Penderitaan, pengusiran, dan pengembaraan berabad-abad yang mereka alami 
diekspresikan dengan visi relijius, dikonseptualisasikan serta dipahami dengan 
nalar yang kritis. Agama Yahudi oleh kalangan reformis ini telah diupayakan 
mampu menghadapi perkembangan budaya dan kompleksitas dunia modern dan 
memasukkan filsafat pada dunia pemikiran keagamaan. Selain itu, umat Yahudi 
memiliki perhatian yang sangat luar biasa terhadap ilmu pengetahuan. Menurut 
catatan statistik, rasio jumlah penduduk Yahudi dengan jumlah ilmuwan mereka 
yang bergelar doktor dalam berbagai disiplin ilmu adalah yang terbesar di 
dunia, 1 juta berbanding 16.000. Ba ndingkan dengan Indonesia yang hanya 1 juta 
berbanding dengan 60. 

      Dengan pola pemikiran yang canggih semacam ini dan konsern keilmuan yang 
tinggi serta adanya solidaritas yang sangat kuat di kalangan pemeluk Yahudi, 
maka dominasi dunia (Barat) ada di genggaman mereka. Amerika Serikat sebagai 
negara yang superior pun tampak tunduk dan berada di bawah bayang-bayang 
mereka. Satu hal lagi, dalam gerakannya, Yahudi terkenal halus, sistematis, 
terorganisir, terarah, rapi dan tidak begitu mementingkan simbolisme. 
Mereka-meminjam ungkapan Pak Hatta- ibarat garam, meski tidak kelihatan, tapi 
sangat terasa eksistensinya. 

      Realitas Umat Islam 

      Berbeda dengan Yahudi, umat Islam sebagaimana disinyalir oleh seorang 
pemikir muslim kontemporer, Shabir Akhtar dalam bukunya Faith in All Season, 
tampaknya kurang berhasil dalam memberikan respon yang memadai terhadap 
tantangan-tantangan modernitas sekuler. Islam dengan 1,3 miliar pemeluknya 
memang banyak memiliki kaum apologis dan teoritikus agama, namun mereka gagal 
dalam memberikan respon yang bernas dan mendasar terhadap modernitas. 
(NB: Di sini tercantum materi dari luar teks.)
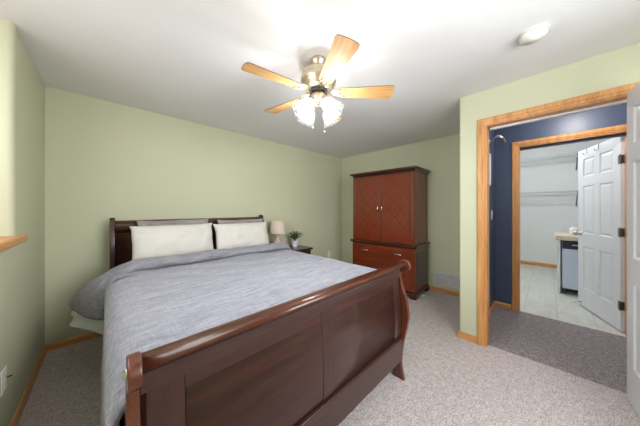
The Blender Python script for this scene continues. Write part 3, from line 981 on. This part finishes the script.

      Menurutnya, dalam menghadapi kompleksitas masyarakat modern, banyak umat 
Islam masih merujuk pada tafsiran klasik abad pertengahan, yang kondisi dan 
tantangannya jelas jauh berbeda. Memang ada sementara intelektual muslim yang 
mencoba mengajukan pembaharuan pada keberagamaan umatnya, tapi pemikiran mereka 
tetap marginal dalam blantika pemikiran agama Islam. 

      Kondisi ini diperparah lagi oleh sikap egoisme sementara pemimpin politik 
negara Islam, dan perpecahan serta pertikaian yang sering muncul di antara 
mereka. Akibatnya, Arab dengan 200 juta penduduknya, hanya bisa mengeluh tidak 
berdaya terhadap dominasi hanya sekitar 6 juta penduduk Israel (Yahudi). 

      Tantangan Umat 

      Lalu bagaimanakah mengatasi 'kekalahan' umat Islam? Sebagaimana Yahudi 
punya mitos sebagai umat pilihan, Islam sendiri sebenarnya juga memiliki ajaran 
yang serupa, yaitu bahwa umat Islam adalah umat terbaik (khairu ummah). (QS. 
Ali 'Imran (3): 110). Namun, mitos ini belum terejawantah dalam bentuk yang 
praksis sebagaimana Yahudi. Umat Islam semestinya harus benar-benar berjuang 
untuk menunjukkan pada dunia bahwa mereka memang benar-benar umat terbaik yang 
diturunkan buat umat manusia, mengajak mereka kepada yang ma'ruf, mencegah 
mereka dari yang munkar, dan menuntun mereka agar tetap dalam koridor iman 
kepada Allah. 

      Berangkat dari upaya mewujudkan mitos ini, tidak cukup hanya pernyataan 
'perang otak', tetapi perlu reformasi mendasar pada cara pandang umat terhadap 
agama dan realitas dunia. Agama yang bisa survive dan superior pada era saat 
ini adalah agama yang rasional, konsern mengajak pemeluknya pada penguasaan 
ilmu pengetahuan, peduli dan bertanggungjawab terhadap problematika 
kemanusiaan. Agama harus bisa menjawab tantangan zaman. Wassalam.